Strolling through the village

The boat stopped at a village this morning (docked would be an overstatement, since there was no dock, just a long gangplank made of a pair of 2×12’s)  and the tour guides took us on a walk.

This wasn’t the usual stop, where you see a grungy town market with tiny stalls selling junk you don’t want.  We walked past the school and the pagoda and then down a country road past little houses, and we stopped at a couple of them.

Getting off the boat we were met by plenty of the locals–they arent’ begging, they’re selling cloth.  They don’t start with the hard sell, though, they start with “hello”  “what’s you name?” “where you from?”  all in excellent English.  Mostly the salespeople are kids, as little as 3 and 4, who are accompanied by their mothers, who have the merchandise.  As you continue your stroll, they accompany, never giving up.  This village seems to be comprised of weavers, as everyone was selling cloth, scarves, table runners, place mats, handkerchiefs, etc.

The houses are classic Cambodian, built on stilts:


A little local fixer-upper


The main room--there were 3 bedrooms, too. No bath.
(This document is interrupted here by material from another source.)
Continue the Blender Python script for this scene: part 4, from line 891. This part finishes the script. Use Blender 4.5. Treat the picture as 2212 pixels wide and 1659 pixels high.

Television, radio and sewing machine inside.


The workshops are under the house–every one has a loom.  They apparently buy the thread from China, Japan or Vietnam, and can weave about 2 meters a day of cloth.  The houses sit on good sized lots, and they are either gardening for themselves or truck farming, it’s hard to tell.  Many of the large trees have netting underneath so you don’t get clonked in the head with falling mangoes, coconuts or papayas.

Papayas ripening on the tree


This is a very young country (half the population 15 and younger), so there are babies everywhere.  This gives the old folks something to do.

Grandmother sitting under the house


Keeping the baby swinging.


My photo books say I’m supposed to get detail shots, so this is the arty view of the loom:

Working the pedals on the loom. This doesn't provide power, just changes where the thread goes.


We were walking for about an hour, which is just right in the warmth here.  Then back to the ship, where I found Gail in the salon checking her email.  So I got my computer, we logged on and played a bridge tournament for an hour–won 2/3 of a point, too.  Life if good, and so to lunch.